Well, it is. At least, the net effect is fun. But the day to day writing can be kind of…difficult.
I’ve made some progress in the last few days, even though I neglected to write about it here. Mostly, it’s just been between classes or insanely late at night, so I haven’t had time to write any blog entries. But I’ll write a quick one tonight.
In the last section that I wrote, I introduced this new character who believes that Ian is some kind of a holy figure and decides to become his disciple. The feedback I got from the writing group was that the way I introduced Master Elijah from his own POV was very good, so I decided to do basically the same thing. That is, from a limited 3rd person point of view, give a very brief summary of the character and any aspects of his life story that tie directly into what is actually going on in the action. The result is a short synopsis of the character’s life that transitions nicely into the action in the particular section, without feeling too info-dumpish.
I tried to do the same thing here, and threw in a couple of ideas about cleavages and tribal friction that we’ve been learning in my Political Systems of the Middle East class. I want to take a lot of the ideas of stuff that we’re learning in that class and apply it to this fictional society. I don’t want the culture to exactly parallel Arab culture, but to take enough aspects from it that it gets the same flavor. Besides, it’s kind of a fun testing ground for experimenting with the ideas that we’re learning in class. And it’s an excellent class, btw. I’d highly recommend it, if you’re interested at all in the modern Middle East. PLSC 357 with Dr. Bowen.
However, I was very disappointed with how this section turned out. I wrote it in about three chunks over three days, but each time that I sat down to write, I was doing it more to reach the 500 words a day goal than because I felt inspired to do it. Basically, I sat down and forced myself to write. And…it wasn’t as fun as it usually is. The words didn’t flow. I was falling asleep at the computer in the LRC. Things didn’t seem to be meshing together properly. It was WAY too info-dumpish, and I had to make up a lot of the information there on the spot, which made it even more difficult because I had to force myself to start coming up with new ideas. It hurt a bit, but I came up with a few good ones. Hopefully I can develop them more and better a little bit later.

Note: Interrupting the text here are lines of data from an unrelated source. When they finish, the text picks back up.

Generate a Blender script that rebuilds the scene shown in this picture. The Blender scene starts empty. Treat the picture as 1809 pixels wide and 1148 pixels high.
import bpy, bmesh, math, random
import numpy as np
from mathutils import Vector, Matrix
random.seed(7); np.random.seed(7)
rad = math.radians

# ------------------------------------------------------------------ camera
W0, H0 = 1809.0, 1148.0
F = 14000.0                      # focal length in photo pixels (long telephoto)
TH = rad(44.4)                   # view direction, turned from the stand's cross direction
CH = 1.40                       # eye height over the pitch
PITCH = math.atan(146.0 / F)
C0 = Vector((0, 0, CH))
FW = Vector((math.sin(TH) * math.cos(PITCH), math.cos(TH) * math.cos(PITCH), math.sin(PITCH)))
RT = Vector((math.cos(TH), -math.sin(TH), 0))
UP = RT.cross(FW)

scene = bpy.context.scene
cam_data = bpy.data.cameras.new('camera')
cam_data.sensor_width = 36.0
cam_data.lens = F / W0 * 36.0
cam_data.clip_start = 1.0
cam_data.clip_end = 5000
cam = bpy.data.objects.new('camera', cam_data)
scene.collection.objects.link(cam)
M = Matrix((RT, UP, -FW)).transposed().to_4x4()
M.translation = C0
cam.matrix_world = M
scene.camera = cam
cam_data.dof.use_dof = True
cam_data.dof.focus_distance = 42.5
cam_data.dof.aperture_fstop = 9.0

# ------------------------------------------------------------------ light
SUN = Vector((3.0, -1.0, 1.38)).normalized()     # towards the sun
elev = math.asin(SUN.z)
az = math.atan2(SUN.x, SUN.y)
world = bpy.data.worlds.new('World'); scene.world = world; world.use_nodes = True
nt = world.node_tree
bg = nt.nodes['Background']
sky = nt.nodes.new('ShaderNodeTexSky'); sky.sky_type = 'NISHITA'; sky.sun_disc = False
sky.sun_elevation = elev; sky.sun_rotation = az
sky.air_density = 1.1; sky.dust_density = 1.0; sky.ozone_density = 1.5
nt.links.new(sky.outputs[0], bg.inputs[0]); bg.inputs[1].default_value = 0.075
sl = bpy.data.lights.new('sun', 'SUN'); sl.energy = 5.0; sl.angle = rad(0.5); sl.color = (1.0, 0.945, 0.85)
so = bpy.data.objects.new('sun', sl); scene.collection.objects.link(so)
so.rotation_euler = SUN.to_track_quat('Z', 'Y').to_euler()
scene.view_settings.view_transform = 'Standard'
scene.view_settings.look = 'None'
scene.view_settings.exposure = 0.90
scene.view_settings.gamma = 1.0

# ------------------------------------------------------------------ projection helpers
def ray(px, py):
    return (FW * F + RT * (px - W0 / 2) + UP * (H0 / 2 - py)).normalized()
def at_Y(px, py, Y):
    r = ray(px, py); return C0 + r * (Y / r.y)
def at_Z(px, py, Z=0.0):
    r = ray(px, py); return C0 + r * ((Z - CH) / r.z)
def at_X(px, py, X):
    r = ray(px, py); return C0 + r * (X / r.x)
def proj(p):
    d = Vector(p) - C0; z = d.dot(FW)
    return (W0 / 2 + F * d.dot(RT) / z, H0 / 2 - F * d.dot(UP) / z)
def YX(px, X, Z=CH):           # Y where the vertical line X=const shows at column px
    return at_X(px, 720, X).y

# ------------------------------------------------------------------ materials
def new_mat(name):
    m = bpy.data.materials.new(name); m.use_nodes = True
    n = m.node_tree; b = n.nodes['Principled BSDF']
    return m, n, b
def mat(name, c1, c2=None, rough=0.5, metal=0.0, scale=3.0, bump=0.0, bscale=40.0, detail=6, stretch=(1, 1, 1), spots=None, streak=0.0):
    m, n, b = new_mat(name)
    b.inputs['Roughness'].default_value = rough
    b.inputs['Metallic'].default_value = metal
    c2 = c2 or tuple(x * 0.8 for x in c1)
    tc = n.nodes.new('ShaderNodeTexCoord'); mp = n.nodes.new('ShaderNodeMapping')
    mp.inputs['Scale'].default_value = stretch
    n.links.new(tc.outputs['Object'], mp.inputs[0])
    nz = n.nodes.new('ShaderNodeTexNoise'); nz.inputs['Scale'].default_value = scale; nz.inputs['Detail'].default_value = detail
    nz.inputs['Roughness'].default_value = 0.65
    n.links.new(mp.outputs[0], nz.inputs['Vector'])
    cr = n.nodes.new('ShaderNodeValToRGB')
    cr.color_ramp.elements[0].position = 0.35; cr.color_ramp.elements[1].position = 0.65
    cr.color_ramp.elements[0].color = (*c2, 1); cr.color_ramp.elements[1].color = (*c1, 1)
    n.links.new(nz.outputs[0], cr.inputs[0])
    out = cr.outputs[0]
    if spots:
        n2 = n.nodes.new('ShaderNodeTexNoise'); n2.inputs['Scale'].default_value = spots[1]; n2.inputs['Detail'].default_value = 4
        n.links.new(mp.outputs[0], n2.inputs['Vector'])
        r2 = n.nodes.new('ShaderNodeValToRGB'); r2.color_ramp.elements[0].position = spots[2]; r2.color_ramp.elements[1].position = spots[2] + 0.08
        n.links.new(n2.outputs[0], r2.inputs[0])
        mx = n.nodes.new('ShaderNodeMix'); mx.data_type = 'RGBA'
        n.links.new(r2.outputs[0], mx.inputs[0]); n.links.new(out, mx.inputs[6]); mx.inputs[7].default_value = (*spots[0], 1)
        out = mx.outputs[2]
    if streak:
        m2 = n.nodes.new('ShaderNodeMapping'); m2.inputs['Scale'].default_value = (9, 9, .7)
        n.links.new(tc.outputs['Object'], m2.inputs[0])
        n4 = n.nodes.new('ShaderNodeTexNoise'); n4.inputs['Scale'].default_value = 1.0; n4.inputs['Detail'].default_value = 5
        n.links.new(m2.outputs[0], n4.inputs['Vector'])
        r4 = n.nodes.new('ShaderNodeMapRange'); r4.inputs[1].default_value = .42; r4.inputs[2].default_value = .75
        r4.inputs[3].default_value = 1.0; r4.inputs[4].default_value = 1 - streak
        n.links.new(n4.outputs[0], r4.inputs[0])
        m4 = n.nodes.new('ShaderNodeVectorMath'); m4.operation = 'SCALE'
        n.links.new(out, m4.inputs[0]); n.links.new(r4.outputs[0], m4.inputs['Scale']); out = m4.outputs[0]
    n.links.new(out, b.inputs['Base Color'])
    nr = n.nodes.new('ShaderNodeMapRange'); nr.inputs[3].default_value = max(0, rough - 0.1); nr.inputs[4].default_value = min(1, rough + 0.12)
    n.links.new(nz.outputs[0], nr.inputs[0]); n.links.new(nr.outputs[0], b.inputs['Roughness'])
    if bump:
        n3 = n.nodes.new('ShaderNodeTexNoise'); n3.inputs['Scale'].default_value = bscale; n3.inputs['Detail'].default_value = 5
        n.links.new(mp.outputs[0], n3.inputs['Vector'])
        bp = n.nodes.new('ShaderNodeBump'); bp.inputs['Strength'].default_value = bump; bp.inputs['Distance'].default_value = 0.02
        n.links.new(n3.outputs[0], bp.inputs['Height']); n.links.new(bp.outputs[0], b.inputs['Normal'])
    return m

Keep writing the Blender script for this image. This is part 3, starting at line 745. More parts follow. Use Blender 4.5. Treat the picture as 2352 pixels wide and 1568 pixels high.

Now, I suppose that you can’t just expect writing to be fun all of the time. It does take work, which can in some ways be unpleasant. And it’s not practical to just wait to feel inspired all of the time. At the same time, you really do have to enjoy what you do, and you can’t force inspiration. Ideas will come and hit you at times when you aren’t expecting them, and you have to be ready to take them and fit them into a framework, otherwise they just slip through your fingers.
So, I suppose that good writing is some kind of a balance between hard work and pure inspiration. And the direction my story is taking me at this time is hard work.
And I’m willing to go that way–so long as it makes sense to do that. Tonight, for example, it’s freaking late and I need to get some sleep, so I probably won’t write in my novel tonight. It just doesn’t make much sense to me to trudge through the required wordcount and come up with some barely cohesive prose and crappy story elements. It makes much more sense to me to work myself up to being excited about the next part, and then writing 1,000 words of good prose and good story tomorrow.
Of course, the balance to this is that if I keep putting off writing, the ideas that I have will die. So, I really can’t just do this all the time. Sometimes, you’ve just got to trudge through it. But…I don’t know. I just hope I can keep this story going strong until it finishes.
(btw, this dilemma is why I chose as a teenager that I would not become a professional writer. I knew enough to know that if writing became my main source of income, I wouldn’t enjoy it anymore. At the same time…I can’t just expect to reap the fruits when I didn’t nourish the seeds. So…I don’t know.)